Request: Copy out, from the entries below, each line holding the string "Python".

Recorded data:
— Start —

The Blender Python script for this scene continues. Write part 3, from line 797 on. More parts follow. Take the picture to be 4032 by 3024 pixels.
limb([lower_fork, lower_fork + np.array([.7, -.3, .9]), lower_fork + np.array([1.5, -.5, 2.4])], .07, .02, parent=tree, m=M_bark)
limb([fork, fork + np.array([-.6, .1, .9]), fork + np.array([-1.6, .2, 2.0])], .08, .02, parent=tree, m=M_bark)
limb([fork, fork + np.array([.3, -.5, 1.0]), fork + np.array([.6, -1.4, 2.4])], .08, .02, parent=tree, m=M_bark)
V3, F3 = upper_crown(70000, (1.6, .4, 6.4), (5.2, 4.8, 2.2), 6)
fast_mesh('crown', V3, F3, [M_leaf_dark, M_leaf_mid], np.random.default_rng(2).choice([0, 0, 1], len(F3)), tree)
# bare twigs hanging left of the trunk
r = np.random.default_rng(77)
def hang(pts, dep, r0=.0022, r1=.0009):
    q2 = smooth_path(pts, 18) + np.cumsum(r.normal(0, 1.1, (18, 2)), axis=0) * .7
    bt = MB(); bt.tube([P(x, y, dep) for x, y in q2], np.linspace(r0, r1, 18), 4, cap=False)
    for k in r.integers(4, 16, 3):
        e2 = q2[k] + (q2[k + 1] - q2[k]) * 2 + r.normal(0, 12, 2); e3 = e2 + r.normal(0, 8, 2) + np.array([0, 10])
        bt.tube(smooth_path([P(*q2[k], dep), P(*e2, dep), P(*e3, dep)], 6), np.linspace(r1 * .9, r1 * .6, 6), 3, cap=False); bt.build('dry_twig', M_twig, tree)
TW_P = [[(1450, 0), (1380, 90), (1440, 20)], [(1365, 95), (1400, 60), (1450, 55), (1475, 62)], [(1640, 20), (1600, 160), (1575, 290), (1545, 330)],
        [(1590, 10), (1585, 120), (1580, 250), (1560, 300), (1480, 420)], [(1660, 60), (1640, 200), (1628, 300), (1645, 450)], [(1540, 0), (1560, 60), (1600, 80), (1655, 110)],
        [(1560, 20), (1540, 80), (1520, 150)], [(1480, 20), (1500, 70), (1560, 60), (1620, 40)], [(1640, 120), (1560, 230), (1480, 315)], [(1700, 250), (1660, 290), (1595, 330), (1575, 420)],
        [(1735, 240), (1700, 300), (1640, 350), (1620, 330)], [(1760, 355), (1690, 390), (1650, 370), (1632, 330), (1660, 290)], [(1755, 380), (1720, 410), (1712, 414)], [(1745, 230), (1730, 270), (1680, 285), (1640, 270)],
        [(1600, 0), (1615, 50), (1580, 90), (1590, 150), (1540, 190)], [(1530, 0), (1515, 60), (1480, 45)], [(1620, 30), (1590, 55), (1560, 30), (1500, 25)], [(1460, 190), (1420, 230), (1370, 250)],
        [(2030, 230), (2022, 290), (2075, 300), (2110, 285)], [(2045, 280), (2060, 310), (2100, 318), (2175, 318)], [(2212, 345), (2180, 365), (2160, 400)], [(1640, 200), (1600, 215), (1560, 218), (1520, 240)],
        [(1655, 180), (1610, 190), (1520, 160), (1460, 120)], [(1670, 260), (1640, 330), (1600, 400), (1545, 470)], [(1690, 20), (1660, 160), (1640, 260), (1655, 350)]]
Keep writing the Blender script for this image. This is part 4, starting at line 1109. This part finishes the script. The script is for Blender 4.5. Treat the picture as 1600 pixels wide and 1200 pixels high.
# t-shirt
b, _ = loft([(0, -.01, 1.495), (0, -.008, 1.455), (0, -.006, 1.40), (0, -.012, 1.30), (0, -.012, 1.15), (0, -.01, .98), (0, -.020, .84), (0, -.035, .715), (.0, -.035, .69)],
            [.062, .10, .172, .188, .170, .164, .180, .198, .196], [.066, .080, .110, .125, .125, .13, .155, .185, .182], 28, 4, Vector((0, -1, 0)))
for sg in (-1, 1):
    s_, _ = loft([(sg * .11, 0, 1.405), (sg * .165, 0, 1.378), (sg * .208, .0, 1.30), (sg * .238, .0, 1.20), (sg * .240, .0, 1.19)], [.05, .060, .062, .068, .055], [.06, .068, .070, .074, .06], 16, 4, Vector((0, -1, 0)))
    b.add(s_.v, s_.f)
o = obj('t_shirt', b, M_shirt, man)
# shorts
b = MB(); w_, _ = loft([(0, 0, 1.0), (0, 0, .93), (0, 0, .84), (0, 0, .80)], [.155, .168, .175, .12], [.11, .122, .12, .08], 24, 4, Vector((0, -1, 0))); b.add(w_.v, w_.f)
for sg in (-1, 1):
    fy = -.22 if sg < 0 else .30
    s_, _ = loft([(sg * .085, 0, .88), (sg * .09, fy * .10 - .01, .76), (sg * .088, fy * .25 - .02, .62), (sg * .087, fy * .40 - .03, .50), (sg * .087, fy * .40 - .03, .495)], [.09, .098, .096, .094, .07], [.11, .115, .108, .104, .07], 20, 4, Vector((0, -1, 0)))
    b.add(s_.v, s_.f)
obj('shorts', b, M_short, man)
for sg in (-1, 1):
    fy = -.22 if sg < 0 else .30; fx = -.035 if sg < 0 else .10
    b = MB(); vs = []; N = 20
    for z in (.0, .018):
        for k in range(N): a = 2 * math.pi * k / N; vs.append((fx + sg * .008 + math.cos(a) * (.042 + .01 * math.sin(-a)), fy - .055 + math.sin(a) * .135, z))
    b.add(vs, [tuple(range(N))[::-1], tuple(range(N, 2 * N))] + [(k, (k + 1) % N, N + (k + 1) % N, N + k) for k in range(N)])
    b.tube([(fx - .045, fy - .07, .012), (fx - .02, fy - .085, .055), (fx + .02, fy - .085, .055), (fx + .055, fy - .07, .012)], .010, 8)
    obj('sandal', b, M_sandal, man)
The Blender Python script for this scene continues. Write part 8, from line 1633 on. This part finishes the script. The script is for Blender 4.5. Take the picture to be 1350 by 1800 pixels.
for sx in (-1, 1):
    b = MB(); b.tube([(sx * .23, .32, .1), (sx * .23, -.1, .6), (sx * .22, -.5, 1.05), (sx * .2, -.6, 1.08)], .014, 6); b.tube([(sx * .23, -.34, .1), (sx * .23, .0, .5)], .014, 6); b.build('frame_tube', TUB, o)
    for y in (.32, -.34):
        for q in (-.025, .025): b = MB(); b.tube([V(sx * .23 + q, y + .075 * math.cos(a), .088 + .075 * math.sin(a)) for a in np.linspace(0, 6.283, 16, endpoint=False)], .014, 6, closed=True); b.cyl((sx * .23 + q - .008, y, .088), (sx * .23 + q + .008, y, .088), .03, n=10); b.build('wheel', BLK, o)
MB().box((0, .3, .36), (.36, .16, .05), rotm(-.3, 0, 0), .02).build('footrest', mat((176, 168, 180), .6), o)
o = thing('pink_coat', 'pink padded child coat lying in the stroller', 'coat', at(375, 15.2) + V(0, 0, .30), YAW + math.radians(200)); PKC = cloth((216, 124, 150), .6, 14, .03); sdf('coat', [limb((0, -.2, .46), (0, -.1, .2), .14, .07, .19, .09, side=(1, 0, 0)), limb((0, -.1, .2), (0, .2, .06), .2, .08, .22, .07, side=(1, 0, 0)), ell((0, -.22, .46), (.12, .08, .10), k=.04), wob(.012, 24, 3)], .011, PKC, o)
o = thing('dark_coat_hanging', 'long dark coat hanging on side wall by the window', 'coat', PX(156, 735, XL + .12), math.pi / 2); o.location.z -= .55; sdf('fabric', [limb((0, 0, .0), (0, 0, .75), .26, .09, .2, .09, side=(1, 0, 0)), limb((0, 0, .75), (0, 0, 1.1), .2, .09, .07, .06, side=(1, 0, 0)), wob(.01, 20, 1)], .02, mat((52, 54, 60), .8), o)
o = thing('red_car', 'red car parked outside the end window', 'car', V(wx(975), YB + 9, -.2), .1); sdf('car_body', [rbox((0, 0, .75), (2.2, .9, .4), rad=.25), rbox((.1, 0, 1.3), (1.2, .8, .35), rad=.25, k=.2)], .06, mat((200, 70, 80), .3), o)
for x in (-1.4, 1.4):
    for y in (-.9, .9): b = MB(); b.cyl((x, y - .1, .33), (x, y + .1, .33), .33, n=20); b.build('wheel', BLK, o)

— End —

Reply to the exercise:
The Blender Python script for this scene continues. Write part 3, from line 797 on. More parts follow. Take the picture to be 4032 by 3024 pixels.
The Blender Python script for this scene continues. Write part 8, from line 1633 on. This part finishes the script. The script is for Blender 4.5. Take the picture to be 1350 by 1800 pixels.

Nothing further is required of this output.